What is the correct syntax to add variables such as the email address I captured on a submitted form via POST variable to my email function.

$email = $_POST['email'];

$headers = array(
'From' => 'webmaster@example.com', //I would like this to be $email variable from form
'Reply-To' => 'webmaster@example.com',
'X-Mailer' => 'PHP/' . phpversion(),
'MIME-Version' => '1.0',
'Content-Type' => 'text/html; charset=iso-8859-1'
);

    Assuming you have validated/sanitized it...

    $headers = array(
      'From' => $email,
      'Reply-To' => 'webmaster@example.com',
      'X-Mailer' => 'PHP/' . phpversion(),
      'MIME-Version' => '1.0',
      'Content-Type' => 'text/html; charset=iso-8859-1'
    );

    PS: However, looking at that, there's a good chance you host's mail server won't allow that, as it may be configured to only allow valid email accounts defined on that server to be used for the From header when using mail(). You may actually want your configured email address for From, and the user-supplied address for Reply-To -- depending on what you're actually trying to do, of course. 🙂

      Assuming you have validated/sanitized it...

      Nog dog mentions sanitizing the POST input because there's a thing called "email header injection". That's when a bad guy realizes that you are taking POST data and just using it to send out emails. Someone can abuse your code if you fail to validate the input. They'll stick in a newline character followed by a CC or BCC header line and this allows them to use your server as an open relay so they can send emails to anyone. Minimally, you should reject any $_POST['email']; value that contains a newline. Ideally, you'd use filter_var to check the user input:

      if (!filter_var($_POST['email'], FILTER_VALIDATE_EMAIL)) {
          die('your email address was not valid');
      
      }

        Could one of you guys show an example of a post submission that would initiate header injection? I'm curious as to what it would look like. Is it like SQL injection where certain characters break the intended input and add a second malicious variable behind it?

        schwim

        At it's most basic, it could be CR/LF then another mail header, e.g. they might try to use it to send spam to a bunch of people via your mail account:

        "nogdog@example.com\r\nBcc: foo@example.com,bar@example.com,fubar@example.com"
        

        However, I believe recent versions of PHP have some injection sanitation built in if you use the array format for the additional headers argument, but still might be worth a little validation/sanitation. 🤷

        Assuming this code:

        $email = $_POST['email'];
        			
        $headers = array(
          'From' => 'webmaster@example.com', //I would like this to be $email variable from form
          'Reply-To' => 'webmaster@example.com',
          'X-Mailer' => 'PHP/' . phpversion(),
          'MIME-Version' => '1.0',
          'Content-Type' => 'text/html; charset=iso-8859-1'
        );
        mailto('recipient@example.com', 'regarding header injection', 'you should make extra sure to validate inputs', $headers)) {
        die('sent');

        You could construct a form to inject email headers like so:

        <form method="post" action="/path/to/php/script">
        <textarea name="email">nogdog@example.com
        Bcc: foo@example.com,bar@example.com,fubar@example.com
        </textarea>
        <button>submit</button>
        </form>

        NogDog

        sneakyimp

        Thanks very much for that. I added looking for cc: in email form elements to my autoban script.

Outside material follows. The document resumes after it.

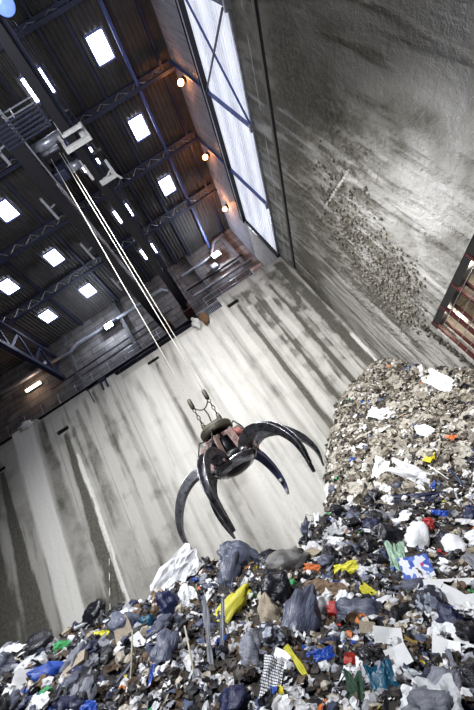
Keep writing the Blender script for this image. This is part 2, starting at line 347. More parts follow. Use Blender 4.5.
# ------------------------------------------------------------------ hatch in the right wall
g = thing('loading_hatch', (XR+.1, 10.5, -.2), 'loading hatch in the right concrete wall with dark red steel bars and cream rollers behind', 'hatch')
MB().box((XR+.02, 4.0, 3.50), (XR+.45, 13.5, 3.74)).build('lintel', MT['black'], g)
MB().box((XR+1.6, 4.0, -.4), (XR+1.7, 13.9, 4.2)).box((XR+.5, 4, 3.9), (XR+1.7, 14, 4.)).box((XR+.5, 13.6, -.4), (XR+1.7, 13.8, 4.)).build('back_panel', MT['cream'], g)
ybars = [13.3, 12.15, 10.85, 9.4, 8.0, 6.6]
for y in ybars:
    MB().box((XR+.0, y-.05, -.2), (XR+.12, y+.05, 3.74)).box((XR+.30, y-.12, -.2), (XR+.36, y+.02, 3.74)).build('upright', MT['frame_red'], g)
for i in range(len(ybars)-1):
    yc = (ybars[i]+ybars[i+1])/2
    m = MB(); prof = []
    for k in range(12):
        z = -.2+k*.33; prof += [(.30, z), (.36, z+.04), (.36, z+.29), (.30, z+.32)]
    m.lathe(prof, (XR+.85, yc, 0), 14); m.build('roller', MT['cream'], g, smooth=False)
for k in range(9):
    z = 3.3-k*.38; MB().tube([(XR-.02, 13.45, z), (XR-.02, 4.2, z+.12)], .012, 5).build('wire', MT['galv'], g)
for y_ in (12.7, 10.1): point_light((XR+.42, y_, 3.2), (1, .9, .75), 32, .15)  # unseen lamps added to brighten the hatch interior
# ------------------------------------------------------------------ steelwork on the right wall
g = thing('wall_rail_beam', (XR-.3, 10, 20.1), 'long black steel beam running under the upper cladding of the right wall', 'beam')
MB().box((XR-.32, -6, 19.98), (XR-.04, 20.1, 20.03)).box((XR-.32, -6, 20.33), (XR-.04, 20.1, 20.38)).box((XR-.2, -6, 20.0), (XR-.14, 20.1, 20.36)).build('web', MT['black'], g)
MB().tube([(XR-.38, -6, 19.9), (XR-.38, 20, 19.9)], .03, 6).build('conduit', MT['galv'], g)
for i, (y, nm) in enumerate([(6.2, 'blue steel column on the bright cladding nearest the top edge'), (10.8, 'blue steel column between cladding panes beside the upper orange lamp'), (15.5, 'blue steel column on the bright cladding beside the middle orange lamp')]):
    g = thing('wall_column', (XR-.15, y, 15.6), nm, 'column')
    MB().box((XR-.22, y-.06, 15.55), (XR-.06, y+.06, ZR)).build('post', MT['bluesteel'] if i else MT['steel'], g)
    MB().box((XR-.28, y-.18, 15.5), (XR-.0, y+.18, 15.62)).build('foot_plate', MT['galv'], g)
m = tag(MB().box((XR-.24, 19.9, 15.5), (XR-.03, 20.1, 20.3)).build('wall_post', MT['black']), 'black corner post closing the bright cladding above the concrete wall', 'post')
tag(MB().bar((XR-.14, 6.25, 20.0), (XR-.14, 10.7, 15.65), .09, .05).build('diagonal_brace', MT['bluesteel']), 'blue diagonal brace descending across the bright cladding towards the back', 'brace')
tag(MB().bar((XR-.22, 10.75, 20.0), (XR-.22, 6.3, 15.8), .09, .05).build('diagonal_brace', MT['steel']), 'dark diagonal brace crossing the blue one on the bright cladding', 'brace')
tag(MB().box((XR-.1, -6, 15.6), (XR+.02, 20.0, 15.72)).build('cladding_sill', MT['galv']), 'thin grey metal sill along the foot of the bright cladding', 'sill')
# ------------------------------------------------------------------ roof steel
tl = ['roof truss crossing nearest the camera above the crane trolley', 'roof truss meeting the right wall at the upper orange lamp', 'roof truss meeting the right wall at the middle orange lamp', 'roof truss meeting the right wall at the lower orange lamp']
for i, (y, z) in enumerate([(6.3, 23.75), (10.7, 23.75), (15.0, 23.75), (19.35, 23.75)]):
    g = thing('roof_truss', (0, y, z), 'lattice '+tl[i], 'truss', 'roof trusses')
    MB().box((-21.9, y-.10, z-.07), (XR-.3, y+.10, z+.07)).build('bottom_chord', MT['steel'], g)
    MB().box((-21.9, y-.08, ZR-.22), (XR-.3, y+.08, ZR-.09)).build('top_chord', MT['steel'], g)
    m = MB(); x = -21.6; up = False
    while x < XR-1:
        m.tube([(x, y, z+.05 if up else ZR-.2), (x+.6, y, ZR-.2 if up else z+.05)], .03, 6); x += .6; up = not up
    m.build('web', MT['galv'], g)
pl = [(4.75, 23.98, 'bluesteel', 'blue roof rail running lengthwise under the trusses near the right wall'), (2.9, 24.66, 'steel', 'dark purlin on the left edge of the skylight row nearest the right wall'),
      (6.6, 24.62, 'steel', 'dark purlin tucked beside the right wall cladding'), (-1.35, 24.66, 'steel', 'dark purlin left of the skylight row hidden by the right girder'),
      (-4.75, 24.66, 'steel', 'dark purlin on the right edge of the middle left skylight row'), (-8.6, 24.66, 'steel', 'dark purlin between the two left skylight rows'), (-12.2, 24.66, 'steel', 'dark purlin beyond the outermost left skylight row'), (1.5, 24.66, 'steel', 'dark purlin right of the skylight row hidden by the right girder')]
for x, z, mm, lb in pl:
    tag(MB().box((x-.08, -6, z-.10), (x+.08, 24.5, z+.07)).build('roof_purlin', MT[mm]), lb, 'purlin')
g = thing('longitudinal_truss', (-11.9, 15, 20.7), 'deep dark blue longitudinal truss below the roof at the left edge', 'truss')
xt = -11.9
MB().box((xt-.18, 3, 22.95), (xt+.18, 24.5, 23.2)).build('top_chord', MT['steel'], g); MB().box((xt-.18, 3, 20.5), (xt+.18, 24.5, 20.85)).build('bottom_chord', MT['steel'], g)
m = MB(); y = 3.2; k = 0
while y < 24:
    m.bar((xt, y, 20.8 if k % 2 else 23.0), (xt, y+1.2, 23.0 if k % 2 else 20.8), .22, .14, up=(1, 0, 0)); y += 1.2; k += 1
m.build('web', MT['steel'], g)
tag(MB().tube([(-22, 24.1, 23.5), (-16.2, 24.1, 22.6), (-13.2, 24.1, 22.55), (-12.6, 24.1, 23.0)], .20, 10).build('duct_pipe', MT['galv'], smooth=True), 'fat pale ventilation pipe left of the longitudinal truss', 'pipe')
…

        schwim I added looking for cc: in email form elements to my autoban script

        It sounds like you are trying to search/filter/black-list data in order to provide security. This is not the correct approach. For every value you know about in a specific context, hackers have huge lists of things that have 10 or 20 more values that you don't know about. The way to secure data isn't to try to find if it contains bad things or alter it to remove things you think are bad, it's to make sure that it is valid, i.e. of an expected format, then use it securely in whatever context it is being used in.

        For the context of a mail header, the only external user submitted value that should ever be used is an email address and then only in the Reply-to: mail header. You would validate that the trimmed, submitted value is only and exactly one properly formatted email address, which would eliminate values that contain new-line characters that would be used to inject other mail headers.

        pbismad For the context of a mail header, the only external user submitted value that should ever be used is an email address and then only in the Reply-to: mail header. You would validate that the trimmed, submitted value is only and exactly one properly formatted email address. which would eliminate values that contain new-line characters that would be used to inject other mail headers.

        Sorry for not clarifying but this had already been done in the script. The autoban system is in addition to validation of data. The autoban system is really just to save resources. If they end up on the list, it's checked at the start of the page load and if matched, I save resources by dropping them to a static HTML page. The main site I use this on is not a popular site and I still manage thousands of matches on autoban checks a month. Not having to serve those pages are the main goal of the autoban system. It's really no different than when I go to a site like Imgur and they serve me a fake "Imgur is temporarily over capacity. Please try again later." message because of my VPN service. It's just a quick check to determine whether the server should spend resources on the visitor.